Hyundai Motor India Limited (HMIL) had a disappointing start on the stock market today, with shares opening below their issue price. On the Bombay Stock Exchange (BSE), the stock debuted at Rs 1,931, reflecting a 1.5% drop from the issue price of Rs 1,960.
Meanwhile, on the National Stock Exchange (NSE), shares were listed at Rs 1,934, and after initial trading, the share price further decreased by 3%.
The initial public offering (IPO), which is India's largest to date, raised Rs 27,870.16 crores through an offer for sale of 14.22 crore shares. The pricing for the IPO was set between Rs 1,865 and Rs 1,960 per share, ultimately finalizing at the upper end of this range at Rs 1,960.
The IPO subscription period ran from October 15 to October 17, with shares allotted to successful bidders on October 18 and credited to their demat accounts on October 21. Trading commenced today, October 22, 2024, on both BSE and NSE.
Shivani Nyati, Head of Wealth at Swastika Investmart Ltd., commented on the situation, stating, "Although the stock's opening was below expectations, Hyundai Motor India boasts strong fundamentals as the second-largest passenger vehicle manufacturer in the country.
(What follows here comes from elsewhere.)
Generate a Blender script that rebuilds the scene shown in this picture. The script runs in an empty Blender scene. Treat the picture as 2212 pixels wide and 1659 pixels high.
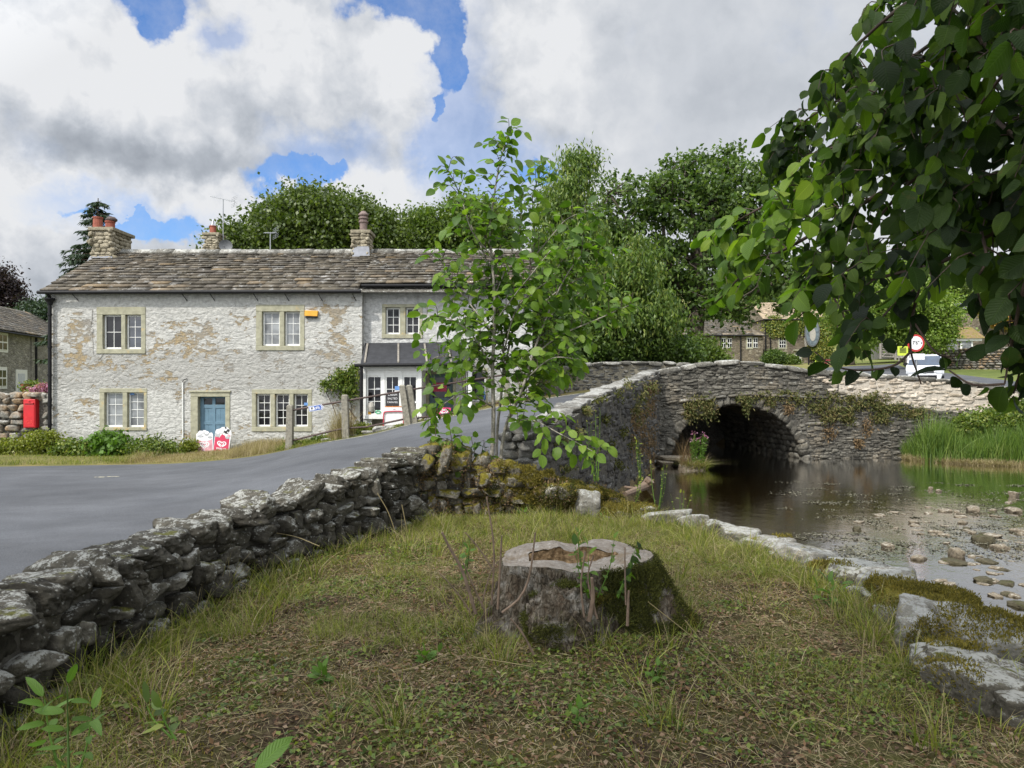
import bpy, bmesh, math, random
import numpy as np
from mathutils import Vector, Matrix
from math import radians as R, pi, sin, cos
random.seed(7); rng=np.random.default_rng(11)
SC=bpy.context.scene; COL=SC.collection
# ---------------- camera, sky, sun, exposure ----------------
EYE=1.6; F=1534.0
cam=bpy.data.cameras.new('camera'); cam.lens=36*F/2212; cam.sensor_width=36; cam.clip_start=0.05; cam.clip_end=3000
co=bpy.data.objects.new('camera',cam); COL.objects.link(co); co.location=(0,0,EYE); co.rotation_euler=(pi/2,0,0); SC.camera=co
SUN_EL=R(47); SUN_AZ=R(-142)      # compass-like angle from +Y towards +X: behind the camera, to the left
SUN_DIR=Vector((sin(SUN_AZ)*cos(SUN_EL),cos(SUN_AZ)*cos(SUN_EL),sin(SUN_EL)))
sl=bpy.data.lights.new('sun','SUN'); sl.energy=2.7; sl.angle=R(2.0); sl.color=(1,.95,.87)
so=bpy.data.objects.new('sun',sl); COL.objects.link(so); so.rotation_euler=SUN_DIR.to_track_quat('Z','Y').to_euler()
SC.view_settings.view_transform='Standard'; SC.view_settings.look='None'; SC.view_settings.exposure=0.55; SC.view_settings.gamma=1
SC.cycles.max_bounces=6; SC.cycles.transparent_max_bounces=8; SC.cycles.diffuse_bounces=3; SC.cycles.glossy_bounces=3
SC.cycles.transmission_bounces=3; SC.cycles.caustics_reflective=False; SC.cycles.caustics_refractive=False
SC.cycles.use_denoising=True

# node helper
class NT:
    def __init__(s,nt): s.nt=nt; nt.nodes.clear()
    def n(s,t,ins=None,**kw):
        nd=s.nt.nodes.new(t)
        for k,v in kw.items(): setattr(nd,k,v)
        if ins:
            for k,v in ins.items():
                i=nd.inputs[k]
                if isinstance(v,bpy.types.NodeSocket): s.nt.links.new(v,i)
                else:
                    try: i.default_value=v
                    except Exception:
                        i.default_value=tuple(v)+(1,) if len(v)==3 else v[:3]
        return nd
    def link(s,a,b): s.nt.links.new(a,b)
    def m(s,op,a,b=0,c=0,clamp=False):
        nd=s.n('ShaderNodeMath',operation=op,use_clamp=clamp)
        for i,v in enumerate((a,b,c)):
            if isinstance(v,bpy.types.NodeSocket): s.link(v,nd.inputs[i])
            else: nd.inputs[i].default_value=v
        return nd.outputs[0]
    def mix(s,f,a,b,mode='MIX'):
        nd=s.n('ShaderNodeMix',data_type='RGBA',blend_type=mode)
        for i,v in ((0,f),(6,a),(7,b)):
            if isinstance(v,bpy.types.NodeSocket): s.link(v,nd.inputs[i])
            elif i==0: nd.inputs[0].default_value=v
            else: nd.inputs[i].default_value=tuple(v)+(1,) if len(v)==3 else v
        return nd.outputs[2]
    def ramp(s,f,stops,interp='LINEAR'):
        nd=s.n('ShaderNodeValToRGB',{'Fac':f}); cr=nd.color_ramp; cr.interpolation=interp
        while len(cr.elements)<len(stops): cr.elements.new(.5)
        for e,(p,c) in zip(cr.elements,stops):
            e.position=p; e.color=(c,c,c,1) if isinstance(c,(int,float)) else tuple(c)+(1,)
        return nd.outputs[0]
    def noise(s,vec,scale,detail=4,rough=.55,dist=0,out=0):
        return s.n('ShaderNodeTexNoise',{'Vector':vec,'Scale':scale,'Detail':detail,'Roughness':rough,'Distortion':dist}).outputs[out]
    def vor(s,vec,scale,feature='F1',rand=1,out=0):
        return s.n('ShaderNodeTexVoronoi',{'Vector':vec,'Scale':scale,'Randomness':rand},feature=feature).outputs[out]
    def scl(s,vec,v):
        return s.n('ShaderNodeMapping',{'Vector':vec,'Scale':v}).outputs[0]
    def vadd(s,a,b,op='ADD'):
        nd=s.n('ShaderNodeVectorMath',operation=op)
        for i,v in enumerate((a,b)):
            if isinstance(v,bpy.types.NodeSocket): s.link(v,nd.inputs[i])
            else: nd.inputs[i].default_value=v
        return nd.outputs[0]

world=bpy.data.worlds.new('World'); SC.world=world; world.use_nodes=True
def build_world():
    t=NT(world.node_tree)
    sky=t.n('ShaderNodeTexSky',sky_type='NISHITA',sun_disc=False,sun_elevation=SUN_EL,sun_rotation=SUN_AZ,dust_density=.6,ozone_density=2.0)
    tc=t.n('ShaderNodeTexCoord').outputs['Generated']
    sep=t.n('ShaderNodeSeparateXYZ',{'Vector':tc})
    X,Y,Z=sep.outputs
    # warp
    w=t.noise(tc,5.0,6,.62,0,1); w=t.vadd(w,(.5,.5,.5),'SUBTRACT'); ws=t.n('ShaderNodeSeparateXYZ',{'Vector':w}).outputs
    w2=t.noise(tc,16.0,6,.6,0,1); w2=t.vadd(w2,(.5,.5,.5),'SUBTRACT'); ws2=t.n('ShaderNodeSeparateXYZ',{'Vector':w2}).outputs
    az0=t.m('ARCTAN2',X,Y); el0=t.m('ARCSINE',Z)
    az=t.m('ADD',az0,t.m('ADD',t.m('MULTIPLY',ws[0],.17),t.m('MULTIPLY',ws2[0],.09)))
    el=t.m('ADD',el0,t.m('ADD',t.m('MULTIPLY',ws[1],.14),t.m('MULTIPLY',ws2[1],.09)))
    def patch(u,v,ru,rv,rot=0,a=az,e=el):
        A=math.atan((u-1106)/F); E=math.atan((829.5-v)/F*cos(A))
        da=t.m('SUBTRACT',a,A); de=t.m('SUBTRACT',e,E)
        c,s_=cos(rot),sin(rot)
        x=t.m('ADD',t.m('MULTIPLY',da,c),t.m('MULTIPLY',de,s_)); y=t.m('SUBTRACT',t.m('MULTIPLY',de,c),t.m('MULTIPLY',da,s_))
        x=t.m('MULTIPLY',x,F/ru*cos(A)**0); y=t.m('MULTIPLY',y,F/rv)
        d=t.m('ADD',t.m('MULTIPLY',x,x),t.m('MULTIPLY',y,y))
        return t.m('EXPONENT',t.m('MULTIPLY',d,-1.0))
    blue=None
    for p in ((345,15,38,50),(330,-70,110,60),(800,-10,85,42),(905,10,60,45),(968,90,40,60),(985,170,30,60),(945,255,22,24),(620,385,85,34),(330,478,95,26),(190,462,60,14),
              (700,390,40,20),(1150,395,60,30),(-700,600,300,120),(2900,500,300,160),(600,-700,400,200)):
        b=patch(*p); blue=b if blue is None else t.m('ADD',blue,b)
    n=t.noise(tc,9,8,.62); 
    mask=t.m('ADD',blue,t.m('MULTIPLY',t.m('SUBTRACT',n,.5),.55))
    veil=None
    for p in ((1010,260,70,150),(1080,400,90,90),(700,350,120,50),(480,90,40,30),(250,455,140,30),(930,330,50,60)):
        q_=patch(*p); veil=q_ if veil is None else t.m('ADD',veil,q_)
    veil=t.m('MULTIPLY',t.ramp(t.m('ADD',veil,t.m('MULTIPLY',t.m('SUBTRACT',n,.5),1.2)),[(.1,0),(.9,1)]),.5)
    wisp=t.ramp(t.noise(tc,22,8,.7),[(.35,0),(.7,1)])
    mask=t.m('MAXIMUM',t.m('MULTIPLY',t.ramp(mask,[(.23,0),(.36,.3),(.58,1)]),t.m('SUBTRACT',1.0,t.m('MULTIPLY',wisp,.22))),veil)
    # cloud shading: relief from noise difference towards the sun + broad light and dark masses
    def hgt(vec,sc,det):
        a=t.noise(vec,sc,det,.55); b=t.m('ABSOLUTE',t.m('SUBTRACT',t.noise(vec,sc*1.6,det,.5),.5))
        return t.m('ADD',a,t.m('MULTIPLY',b,.9))
    tcw=t.vadd(tc,t.scl(w2,(.03,.03,.03)))
    def relief(sc,off,det):
        return t.m('SUBTRACT',hgt(tcw,sc,det),hgt(t.vadd(tcw,off),sc,det))
    r1=relief(4.5,(-.05,0,.07),7); r2=relief(13,(-.018,0,.026),6)
    big=t.noise(tc,2.6,3,.5)
    sh=t.m('ADD',t.m('MULTIPLY',r1,-1.0),t.m('MULTIPLY',r2,-.70)); 
    sh=t.m('ADD',sh,t.m('MULTIPLY',t.m('SUBTRACT',big,.5),.45))
    sh=t.m('ADD',sh,.70)
    for (u,v,ru,rv,k) in ((880,110,130,110,.30),(430,70,230,90,.20),(120,190,150,90,.10),(300,330,380,50,-.32),(60,330,200,70,-.20),(60,60,160,60,-.16),(650,300,200,80,-.14),
                          (260,100,70,60,.2),(430,430,330,40,.30),(800,440,200,45,.30),(60,440,200,40,.22),(1000,380,260,70,.05),(1500,300,420,330,.0),(1480,150,60,40,-.12),(1260,200,220,120,.12),
                          (1350,230,60,40,-.1),(1650,330,260,160,-.10),(1750,60,300,100,.0)):
        if k: sh=t.m('ADD',sh,t.m('MULTIPLY',patch(u,v,ru,rv),k))
    # the right half is a thinner, smoother sheet of cloud
    sheet=t.ramp(az0,[(0.0,0),(.22,1)])
    smooth=t.m('ADD',t.m('MULTIPLY',t.m('SUBTRACT',t.noise(tcw,3.6,7,.55),.5),1.5),.64)
    sh=t.m('ADD',t.m('MULTIPLY',sh,t.m('SUBTRACT',1,t.m('MULTIPLY',sheet,.8))),t.m('MULTIPLY',smooth,t.m('MULTIPLY',sheet,.8)))
    cc=t.ramp(sh,[(.05,(.36,.395,.45)),(.38,(.52,.56,.62)),(.62,(.70,.735,.79)),(.90,(.93,.945,.97))])
    skyc=t.mix(1.0,sky.outputs[0],(.70,.95,1.28),'MULTIPLY')
    b1=t.n('ShaderNodeBackground',{'Color':skyc,'Strength':.10})
    # clouds brightened toward the sun and zenith, out of view, for more fill
    sd=t.n('ShaderNodeVectorMath',{0:tc,1:tuple(SUN_DIR)},operation='DOT_PRODUCT').outputs['Value']
    glow=t.m('ADD',.60,t.m('MULTIPLY',t.ramp(sd,[(.05,0),(.95,1)]),1.5)); glow=t.m('ADD',glow,t.m('MULTIPLY',t.ramp(Z,[(.55,0),(.95,1)]),.5))
    b2=t.n('ShaderNodeBackground',{'Color':cc,'Strength':glow})
    mx=t.n('ShaderNodeMixShader',{'Fac':mask}); t.link(b2.outputs[0],mx.inputs[1]); t.link(b1.outputs[0],mx.inputs[2])
    out=t.n('ShaderNodeOutputWorld'); t.link(mx.outputs[0],out.inputs[0])
build_world()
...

Their strategic emphasis on the SUV segment bolsters long-term growth potential."
She advised investors with a long-term outlook to consider holding onto the stock, as the company’s competitive market position and product innovation will likely drive future performance.
Despite Hyundai's solid market presence and impressive financial results, various factors may have influenced the weak debut. Broader market sentiment has been volatile, with many investors exercising caution toward new listings amid uncertainties in both the global economy and the Indian market.
Furthermore, as the IPO was structured as an offer for sale, the funds raised will not contribute to business expansion, which may have affected investor enthusiasm.